Goal ->
The material below holds a span beginning at the line with "Write the bpy" and ending at the line with "from mathutils import Vector". Quote that span exactly, both ends included, and only that span.
== == ==
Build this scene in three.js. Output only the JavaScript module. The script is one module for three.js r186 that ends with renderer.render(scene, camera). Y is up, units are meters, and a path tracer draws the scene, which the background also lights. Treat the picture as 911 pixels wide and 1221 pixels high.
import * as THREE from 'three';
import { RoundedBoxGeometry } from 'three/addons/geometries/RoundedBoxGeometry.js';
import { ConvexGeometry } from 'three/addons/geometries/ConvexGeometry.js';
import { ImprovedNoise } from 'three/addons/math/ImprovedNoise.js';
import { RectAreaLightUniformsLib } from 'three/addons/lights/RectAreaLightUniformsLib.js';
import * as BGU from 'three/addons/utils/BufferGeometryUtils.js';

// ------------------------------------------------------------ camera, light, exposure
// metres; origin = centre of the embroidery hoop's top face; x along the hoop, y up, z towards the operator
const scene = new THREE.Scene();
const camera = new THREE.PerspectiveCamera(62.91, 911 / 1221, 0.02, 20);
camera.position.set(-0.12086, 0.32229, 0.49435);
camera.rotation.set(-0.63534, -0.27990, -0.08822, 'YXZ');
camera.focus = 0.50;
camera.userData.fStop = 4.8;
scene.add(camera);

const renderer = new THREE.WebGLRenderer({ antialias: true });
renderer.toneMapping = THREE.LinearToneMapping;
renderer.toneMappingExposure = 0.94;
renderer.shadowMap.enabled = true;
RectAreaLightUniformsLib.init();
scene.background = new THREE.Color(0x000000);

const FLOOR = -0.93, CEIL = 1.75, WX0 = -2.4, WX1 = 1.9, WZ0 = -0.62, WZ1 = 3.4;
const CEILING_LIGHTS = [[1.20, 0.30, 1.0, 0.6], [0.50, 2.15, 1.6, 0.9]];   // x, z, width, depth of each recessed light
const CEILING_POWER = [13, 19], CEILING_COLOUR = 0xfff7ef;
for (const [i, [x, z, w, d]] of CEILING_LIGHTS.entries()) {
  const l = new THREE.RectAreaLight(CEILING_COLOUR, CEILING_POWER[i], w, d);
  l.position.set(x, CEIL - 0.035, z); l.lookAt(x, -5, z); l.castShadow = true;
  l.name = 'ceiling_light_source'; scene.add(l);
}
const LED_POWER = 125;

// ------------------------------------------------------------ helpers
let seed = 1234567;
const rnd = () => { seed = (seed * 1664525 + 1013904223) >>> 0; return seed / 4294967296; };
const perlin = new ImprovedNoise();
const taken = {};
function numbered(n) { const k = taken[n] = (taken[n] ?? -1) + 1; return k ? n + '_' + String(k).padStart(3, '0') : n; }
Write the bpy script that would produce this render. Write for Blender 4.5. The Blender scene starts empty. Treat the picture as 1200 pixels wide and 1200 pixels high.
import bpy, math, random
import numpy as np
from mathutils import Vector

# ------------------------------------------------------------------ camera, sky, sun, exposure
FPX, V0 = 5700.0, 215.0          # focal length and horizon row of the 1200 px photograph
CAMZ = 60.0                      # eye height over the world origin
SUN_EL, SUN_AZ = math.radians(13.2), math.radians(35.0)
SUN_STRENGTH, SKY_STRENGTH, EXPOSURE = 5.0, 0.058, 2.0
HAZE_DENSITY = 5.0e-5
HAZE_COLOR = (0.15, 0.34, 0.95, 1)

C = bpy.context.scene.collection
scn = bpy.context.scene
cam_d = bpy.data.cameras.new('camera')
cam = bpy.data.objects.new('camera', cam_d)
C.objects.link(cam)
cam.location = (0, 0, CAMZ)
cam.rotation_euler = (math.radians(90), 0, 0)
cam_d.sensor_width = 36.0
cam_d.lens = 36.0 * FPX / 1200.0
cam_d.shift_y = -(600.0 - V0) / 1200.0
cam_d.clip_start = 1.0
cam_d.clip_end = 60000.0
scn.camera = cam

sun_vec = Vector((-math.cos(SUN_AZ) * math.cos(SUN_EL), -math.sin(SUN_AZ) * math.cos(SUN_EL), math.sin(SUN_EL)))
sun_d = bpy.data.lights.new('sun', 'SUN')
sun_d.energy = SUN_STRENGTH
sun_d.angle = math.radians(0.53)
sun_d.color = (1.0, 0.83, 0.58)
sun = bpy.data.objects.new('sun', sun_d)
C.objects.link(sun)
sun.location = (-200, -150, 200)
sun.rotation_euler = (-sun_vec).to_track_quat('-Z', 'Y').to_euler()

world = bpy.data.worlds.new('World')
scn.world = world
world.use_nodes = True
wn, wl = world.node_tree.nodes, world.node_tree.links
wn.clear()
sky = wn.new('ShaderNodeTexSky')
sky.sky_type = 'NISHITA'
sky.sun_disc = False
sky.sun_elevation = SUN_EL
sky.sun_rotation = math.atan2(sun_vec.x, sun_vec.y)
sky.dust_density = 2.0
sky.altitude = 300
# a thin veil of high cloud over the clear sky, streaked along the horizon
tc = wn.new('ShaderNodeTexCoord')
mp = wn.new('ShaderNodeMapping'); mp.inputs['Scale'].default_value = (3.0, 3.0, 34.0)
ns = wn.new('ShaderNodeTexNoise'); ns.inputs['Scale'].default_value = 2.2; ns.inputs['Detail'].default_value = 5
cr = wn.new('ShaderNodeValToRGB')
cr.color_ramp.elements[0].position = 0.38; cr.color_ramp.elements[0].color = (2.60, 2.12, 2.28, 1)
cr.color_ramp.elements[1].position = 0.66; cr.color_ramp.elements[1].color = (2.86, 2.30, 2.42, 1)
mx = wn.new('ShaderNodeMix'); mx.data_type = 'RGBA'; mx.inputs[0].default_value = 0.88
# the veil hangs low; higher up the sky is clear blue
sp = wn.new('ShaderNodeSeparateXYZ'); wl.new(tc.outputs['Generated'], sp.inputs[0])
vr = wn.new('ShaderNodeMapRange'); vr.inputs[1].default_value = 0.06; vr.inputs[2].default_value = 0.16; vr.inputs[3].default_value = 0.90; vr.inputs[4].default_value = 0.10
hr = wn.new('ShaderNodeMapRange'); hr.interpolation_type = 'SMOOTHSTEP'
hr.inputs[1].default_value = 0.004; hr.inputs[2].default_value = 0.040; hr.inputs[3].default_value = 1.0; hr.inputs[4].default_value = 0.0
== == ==
Expected output ->
Write the bpy script that would produce this render. Write for Blender 4.5. The Blender scene starts empty. Treat the picture as 1200 pixels wide and 1200 pixels high.
import bpy, math, random
import numpy as np
from mathutils import Vector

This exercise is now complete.